What’s so frightening about this ruling is that the State Department, not Congress or the Courts, determines which groups are and are not terrorists. And their methods are totally arbitrary. Consider that Saddam Hussein was on the terrorist list for years until President Reagan decided in 1982 to remove him from the list because America supported Iraq in the war with Iran. Hussein would go on to commit his most notorious atrocities, such as gassing the Kurds, with full U.S. support (until he made the fatal mistake of invading Kuwait in 1990). So if the State Department wanted it could decide tomorrow that the ACLU or the Heritage Foundation is a terrorist group and arrest anyone who provides these organizations with “material support.”

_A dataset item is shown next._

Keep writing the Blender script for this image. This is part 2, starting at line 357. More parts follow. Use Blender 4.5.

While this is one of the biggest attacks on free speech in U.S. history, things have gotten a lot worse in the past few weeks. In July, a Bay Area Rapid Transit (BART) police officer shot a homeless man named Charles Blair Hill to death on the platform of a train station. When people organized a protest of the murder weeks later, BART cut off cell phone service at four underground stations to crush the resistance, claiming they were allowed to resort to such measures to prevent train delays. This is the first time any American government agency has ever used such a tactic domestically. If we permit BART to violate our rights like this we will set a precedent for our government to apply methods frequently practiced by dictators in the Middle East, such as Hosni Mubarak.

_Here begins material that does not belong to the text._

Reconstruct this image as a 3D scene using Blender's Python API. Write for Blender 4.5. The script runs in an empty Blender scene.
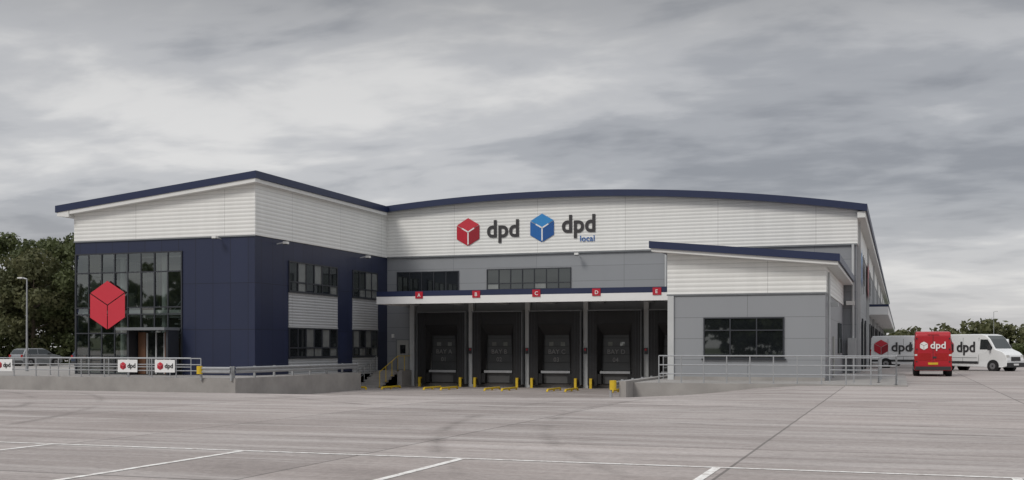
import bpy, math, random, bmesh
import numpy as np
from mathutils import Vector, Matrix
random.seed(7); rng=np.random.default_rng(7)
S=bpy.context.scene
S.view_settings.view_transform='Standard'; S.view_settings.look='None'; S.view_settings.exposure=0
TH=math.radians(19.2)

# ------------------------------------------------------------ materials
def newmat(name):
    m=bpy.data.materials.new(name); m.use_nodes=True
    nt=m.node_tree; b=nt.nodes['Principled BSDF']; return m,nt,b
def N(nt,t,**k):
    n=nt.nodes.new(t)
    for a,v in k.items(): setattr(n,a,v)
    return n
def M(nt,op,a,b=None,c=None):
    n=nt.nodes.new('ShaderNodeMath'); n.operation=op
    for i,v in enumerate((a,b,c)):
        if v is None: continue
        if isinstance(v,(int,float)): n.inputs[i].default_value=v
        else: nt.links.new(v,n.inputs[i])
    return n.outputs[0]
def mixc(nt,fac,a,b,mode='MIX'):
    n=nt.nodes.new('ShaderNodeMix'); n.data_type='RGBA'; n.blend_type=mode
    for i,v in ((0,fac),(6,a),(7,b)):
        if isinstance(v,(int,float)): n.inputs[i].default_value=v
        elif isinstance(v,tuple): n.inputs[i].default_value=v if len(v)==4 else v+(1,)
        else: nt.links.new(v,n.inputs[i])
    return n.outputs[2]
def noise(nt,vec,scale,detail=4,rough=.55,dist=0):
    n=nt.nodes.new('ShaderNodeTexNoise'); n.inputs['Scale'].default_value=scale
    n.inputs['Detail'].default_value=detail; n.inputs['Roughness'].default_value=rough; n.inputs['Distortion'].default_value=dist
    if vec is not None: nt.links.new(vec,n.inputs['Vector'])
    return n.outputs['Fac']
def ramp(nt,fac,stops,interp='LINEAR'):
    n=nt.nodes.new('ShaderNodeValToRGB'); cr=n.color_ramp; cr.interpolation=interp
    while len(cr.elements)<len(stops): cr.elements.new(.5)
    for e,(p,c) in zip(cr.elements,stops):
        e.position=p; e.color=c+(1,) if isinstance(c,tuple) else (c,c,c,1)
    nt.links.new(fac,n.inputs[0]); return n.outputs[0]
def pos(nt):
    return nt.nodes.new('ShaderNodeNewGeometry').outputs['Position']
def mapping(nt,vec,sc,rot=(0,0,0),loc=(0,0,0)):
    n=nt.nodes.new('ShaderNodeMapping'); n.inputs['Scale'].default_value=sc; n.inputs['Rotation'].default_value=rot; n.inputs['Location'].default_value=loc
    nt.links.new(vec,n.inputs[0]); return n.outputs[0]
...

As awful as all this may be, Obama is nothing compared to what would happen if Tea Party presidential candidates Michele Bachmann or Rick Perry were to make it to the White House. These people are extremely dangerous. They are the face of the Christian Right. Both Bachmann and Perry are backed by the most terrifying, extreme elements of the movement. If either of them were to become president, America could become an all-out theocracy. As Frank Schaeffer, a former leader of the Christian Right has warned, Bachmann is the product of a “Reconstructionist, Dominionist movement, that honestly, in the best of all worlds, as far as they’re concerned, would replace American democracy with a theocracy on a Christian level that would mirror something like modern-day Iran after it fell to the Ayatollah Khomeini.”